**WHAT THIS TASK INVOLVES**
Retype everything in the listing, leaving each line exactly as it is.

----------

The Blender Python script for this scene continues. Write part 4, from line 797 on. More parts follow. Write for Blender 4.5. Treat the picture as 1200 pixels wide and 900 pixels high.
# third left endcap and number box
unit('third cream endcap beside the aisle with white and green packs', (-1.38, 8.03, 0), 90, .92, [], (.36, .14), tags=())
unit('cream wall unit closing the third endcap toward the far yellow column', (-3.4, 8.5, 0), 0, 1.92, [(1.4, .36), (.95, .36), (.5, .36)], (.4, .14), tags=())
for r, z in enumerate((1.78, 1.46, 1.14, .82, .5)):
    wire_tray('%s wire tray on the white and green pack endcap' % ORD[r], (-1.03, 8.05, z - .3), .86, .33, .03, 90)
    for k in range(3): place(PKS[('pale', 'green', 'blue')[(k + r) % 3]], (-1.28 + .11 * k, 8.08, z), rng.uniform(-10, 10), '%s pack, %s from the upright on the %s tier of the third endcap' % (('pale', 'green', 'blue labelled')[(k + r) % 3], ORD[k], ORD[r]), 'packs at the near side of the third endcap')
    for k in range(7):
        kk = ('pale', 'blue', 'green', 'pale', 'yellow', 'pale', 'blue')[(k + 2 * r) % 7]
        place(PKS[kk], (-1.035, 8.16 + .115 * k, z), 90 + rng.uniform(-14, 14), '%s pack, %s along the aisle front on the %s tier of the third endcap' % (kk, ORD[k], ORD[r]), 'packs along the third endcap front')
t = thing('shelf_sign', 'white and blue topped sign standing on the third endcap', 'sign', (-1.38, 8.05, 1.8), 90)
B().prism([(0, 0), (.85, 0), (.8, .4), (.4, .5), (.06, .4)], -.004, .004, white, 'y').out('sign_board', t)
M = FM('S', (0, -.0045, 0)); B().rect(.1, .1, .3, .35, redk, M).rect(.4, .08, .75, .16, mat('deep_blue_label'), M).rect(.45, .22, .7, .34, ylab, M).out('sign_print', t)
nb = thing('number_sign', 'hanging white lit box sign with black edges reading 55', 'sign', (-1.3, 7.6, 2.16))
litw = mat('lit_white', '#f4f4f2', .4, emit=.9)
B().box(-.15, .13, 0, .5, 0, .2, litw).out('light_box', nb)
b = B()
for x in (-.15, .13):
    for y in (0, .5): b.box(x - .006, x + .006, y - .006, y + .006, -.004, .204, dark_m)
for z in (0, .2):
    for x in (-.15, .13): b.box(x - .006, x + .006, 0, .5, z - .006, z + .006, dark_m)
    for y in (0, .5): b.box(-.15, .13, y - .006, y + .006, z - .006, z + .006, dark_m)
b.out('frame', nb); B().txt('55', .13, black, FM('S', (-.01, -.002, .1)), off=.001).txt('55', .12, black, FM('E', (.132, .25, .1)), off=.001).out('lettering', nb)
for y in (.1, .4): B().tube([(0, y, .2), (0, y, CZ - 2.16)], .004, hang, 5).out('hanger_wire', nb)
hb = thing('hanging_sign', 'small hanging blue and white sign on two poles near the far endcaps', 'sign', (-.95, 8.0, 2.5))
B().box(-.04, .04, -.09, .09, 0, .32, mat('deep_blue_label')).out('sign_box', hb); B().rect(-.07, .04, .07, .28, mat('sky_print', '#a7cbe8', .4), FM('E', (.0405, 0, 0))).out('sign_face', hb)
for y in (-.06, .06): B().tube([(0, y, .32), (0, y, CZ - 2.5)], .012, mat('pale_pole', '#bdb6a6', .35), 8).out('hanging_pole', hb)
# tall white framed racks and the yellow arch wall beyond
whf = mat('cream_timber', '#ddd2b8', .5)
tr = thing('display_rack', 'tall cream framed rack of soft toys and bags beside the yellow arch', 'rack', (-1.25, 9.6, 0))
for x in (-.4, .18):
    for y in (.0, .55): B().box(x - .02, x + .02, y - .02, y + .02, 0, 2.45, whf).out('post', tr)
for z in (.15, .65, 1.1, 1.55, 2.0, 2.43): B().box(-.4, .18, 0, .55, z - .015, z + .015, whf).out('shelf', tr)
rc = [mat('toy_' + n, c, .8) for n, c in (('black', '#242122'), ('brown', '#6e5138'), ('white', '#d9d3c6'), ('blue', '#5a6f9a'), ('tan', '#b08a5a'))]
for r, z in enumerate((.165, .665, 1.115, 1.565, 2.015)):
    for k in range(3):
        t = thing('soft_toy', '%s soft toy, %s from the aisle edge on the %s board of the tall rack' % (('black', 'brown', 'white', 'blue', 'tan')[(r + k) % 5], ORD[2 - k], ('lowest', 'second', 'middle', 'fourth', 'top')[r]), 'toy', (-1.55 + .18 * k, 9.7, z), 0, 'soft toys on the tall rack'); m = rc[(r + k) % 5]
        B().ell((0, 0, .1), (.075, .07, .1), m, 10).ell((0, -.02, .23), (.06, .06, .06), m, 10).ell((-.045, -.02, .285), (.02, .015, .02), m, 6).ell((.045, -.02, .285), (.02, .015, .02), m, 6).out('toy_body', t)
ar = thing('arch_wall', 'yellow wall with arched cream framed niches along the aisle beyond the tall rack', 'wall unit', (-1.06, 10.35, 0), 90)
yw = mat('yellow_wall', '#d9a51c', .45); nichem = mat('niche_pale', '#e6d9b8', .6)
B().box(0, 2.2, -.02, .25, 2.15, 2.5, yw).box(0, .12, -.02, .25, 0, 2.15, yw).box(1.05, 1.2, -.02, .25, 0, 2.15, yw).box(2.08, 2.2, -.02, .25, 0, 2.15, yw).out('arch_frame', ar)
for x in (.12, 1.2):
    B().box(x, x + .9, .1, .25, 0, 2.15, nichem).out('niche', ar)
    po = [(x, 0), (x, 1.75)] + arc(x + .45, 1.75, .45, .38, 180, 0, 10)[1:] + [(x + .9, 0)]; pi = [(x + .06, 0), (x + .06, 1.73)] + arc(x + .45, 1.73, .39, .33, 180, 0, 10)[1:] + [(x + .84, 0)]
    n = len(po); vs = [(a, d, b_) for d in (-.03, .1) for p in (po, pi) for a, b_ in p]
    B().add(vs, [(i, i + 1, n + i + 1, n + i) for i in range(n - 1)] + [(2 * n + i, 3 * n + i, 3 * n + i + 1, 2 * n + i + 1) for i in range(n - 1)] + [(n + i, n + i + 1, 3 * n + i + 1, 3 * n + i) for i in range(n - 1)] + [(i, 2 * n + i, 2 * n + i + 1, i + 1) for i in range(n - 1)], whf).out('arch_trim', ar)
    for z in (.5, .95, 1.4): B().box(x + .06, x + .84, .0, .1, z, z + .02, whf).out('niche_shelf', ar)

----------

**ANSWER FOR THE TASK**
The Blender Python script for this scene continues. Write part 4, from line 797 on. More parts follow. Write for Blender 4.5. Treat the picture as 1200 pixels wide and 900 pixels high.
# third left endcap and number box
unit('third cream endcap beside the aisle with white and green packs', (-1.38, 8.03, 0), 90, .92, [], (.36, .14), tags=())
unit('cream wall unit closing the third endcap toward the far yellow column', (-3.4, 8.5, 0), 0, 1.92, [(1.4, .36), (.95, .36), (.5, .36)], (.4, .14), tags=())
for r, z in enumerate((1.78, 1.46, 1.14, .82, .5)):
    wire_tray('%s wire tray on the white and green pack endcap' % ORD[r], (-1.03, 8.05, z - .3), .86, .33, .03, 90)
    for k in range(3): place(PKS[('pale', 'green', 'blue')[(k + r) % 3]], (-1.28 + .11 * k, 8.08, z), rng.uniform(-10, 10), '%s pack, %s from the upright on the %s tier of the third endcap' % (('pale', 'green', 'blue labelled')[(k + r) % 3], ORD[k], ORD[r]), 'packs at the near side of the third endcap')
    for k in range(7):
        kk = ('pale', 'blue', 'green', 'pale', 'yellow', 'pale', 'blue')[(k + 2 * r) % 7]
        place(PKS[kk], (-1.035, 8.16 + .115 * k, z), 90 + rng.uniform(-14, 14), '%s pack, %s along the aisle front on the %s tier of the third endcap' % (kk, ORD[k], ORD[r]), 'packs along the third endcap front')
t = thing('shelf_sign', 'white and blue topped sign standing on the third endcap', 'sign', (-1.38, 8.05, 1.8), 90)
B().prism([(0, 0), (.85, 0), (.8, .4), (.4, .5), (.06, .4)], -.004, .004, white, 'y').out('sign_board', t)
M = FM('S', (0, -.0045, 0)); B().rect(.1, .1, .3, .35, redk, M).rect(.4, .08, .75, .16, mat('deep_blue_label'), M).rect(.45, .22, .7, .34, ylab, M).out('sign_print', t)
nb = thing('number_sign', 'hanging white lit box sign with black edges reading 55', 'sign', (-1.3, 7.6, 2.16))
litw = mat('lit_white', '#f4f4f2', .4, emit=.9)
B().box(-.15, .13, 0, .5, 0, .2, litw).out('light_box', nb)
b = B()
for x in (-.15, .13):
    for y in (0, .5): b.box(x - .006, x + .006, y - .006, y + .006, -.004, .204, dark_m)
for z in (0, .2):
    for x in (-.15, .13): b.box(x - .006, x + .006, 0, .5, z - .006, z + .006, dark_m)
    for y in (0, .5): b.box(-.15, .13, y - .006, y + .006, z - .006, z + .006, dark_m)
b.out('frame', nb); B().txt('55', .13, black, FM('S', (-.01, -.002, .1)), off=.001).txt('55', .12, black, FM('E', (.132, .25, .1)), off=.001).out('lettering', nb)
for y in (.1, .4): B().tube([(0, y, .2), (0, y, CZ - 2.16)], .004, hang, 5).out('hanger_wire', nb)
hb = thing('hanging_sign', 'small hanging blue and white sign on two poles near the far endcaps', 'sign', (-.95, 8.0, 2.5))
B().box(-.04, .04, -.09, .09, 0, .32, mat('deep_blue_label')).out('sign_box', hb); B().rect(-.07, .04, .07, .28, mat('sky_print', '#a7cbe8', .4), FM('E', (.0405, 0, 0))).out('sign_face', hb)
for y in (-.06, .06): B().tube([(0, y, .32), (0, y, CZ - 2.5)], .012, mat('pale_pole', '#bdb6a6', .35), 8).out('hanging_pole', hb)
# tall white framed racks and the yellow arch wall beyond
whf = mat('cream_timber', '#ddd2b8', .5)
tr = thing('display_rack', 'tall cream framed rack of soft toys and bags beside the yellow arch', 'rack', (-1.25, 9.6, 0))
for x in (-.4, .18):
    for y in (.0, .55): B().box(x - .02, x + .02, y - .02, y + .02, 0, 2.45, whf).out('post', tr)
for z in (.15, .65, 1.1, 1.55, 2.0, 2.43): B().box(-.4, .18, 0, .55, z - .015, z + .015, whf).out('shelf', tr)
rc = [mat('toy_' + n, c, .8) for n, c in (('black', '#242122'), ('brown', '#6e5138'), ('white', '#d9d3c6'), ('blue', '#5a6f9a'), ('tan', '#b08a5a'))]
for r, z in enumerate((.165, .665, 1.115, 1.565, 2.015)):
    for k in range(3):
        t = thing('soft_toy', '%s soft toy, %s from the aisle edge on the %s board of the tall rack' % (('black', 'brown', 'white', 'blue', 'tan')[(r + k) % 5], ORD[2 - k], ('lowest', 'second', 'middle', 'fourth', 'top')[r]), 'toy', (-1.55 + .18 * k, 9.7, z), 0, 'soft toys on the tall rack'); m = rc[(r + k) % 5]
        B().ell((0, 0, .1), (.075, .07, .1), m, 10).ell((0, -.02, .23), (.06, .06, .06), m, 10).ell((-.045, -.02, .285), (.02, .015, .02), m, 6).ell((.045, -.02, .285), (.02, .015, .02), m, 6).out('toy_body', t)
ar = thing('arch_wall', 'yellow wall with arched cream framed niches along the aisle beyond the tall rack', 'wall unit', (-1.06, 10.35, 0), 90)
yw = mat('yellow_wall', '#d9a51c', .45); nichem = mat('niche_pale', '#e6d9b8', .6)
B().box(0, 2.2, -.02, .25, 2.15, 2.5, yw).box(0, .12, -.02, .25, 0, 2.15, yw).box(1.05, 1.2, -.02, .25, 0, 2.15, yw).box(2.08, 2.2, -.02, .25, 0, 2.15, yw).out('arch_frame', ar)
for x in (.12, 1.2):
    B().box(x, x + .9, .1, .25, 0, 2.15, nichem).out('niche', ar)
    po = [(x, 0), (x, 1.75)] + arc(x + .45, 1.75, .45, .38, 180, 0, 10)[1:] + [(x + .9, 0)]; pi = [(x + .06, 0), (x + .06, 1.73)] + arc(x + .45, 1.73, .39, .33, 180, 0, 10)[1:] + [(x + .84, 0)]
    n = len(po); vs = [(a, d, b_) for d in (-.03, .1) for p in (po, pi) for a, b_ in p]
    B().add(vs, [(i, i + 1, n + i + 1, n + i) for i in range(n - 1)] + [(2 * n + i, 3 * n + i, 3 * n + i + 1, 2 * n + i + 1) for i in range(n - 1)] + [(n + i, n + i + 1, 3 * n + i + 1, 3 * n + i) for i in range(n - 1)] + [(i, 2 * n + i, 2 * n + i + 1, i + 1) for i in range(n - 1)], whf).out('arch_trim', ar)
    for z in (.5, .95, 1.4): B().box(x + .06, x + .84, .0, .1, z, z + .02, whf).out('niche_shelf', ar)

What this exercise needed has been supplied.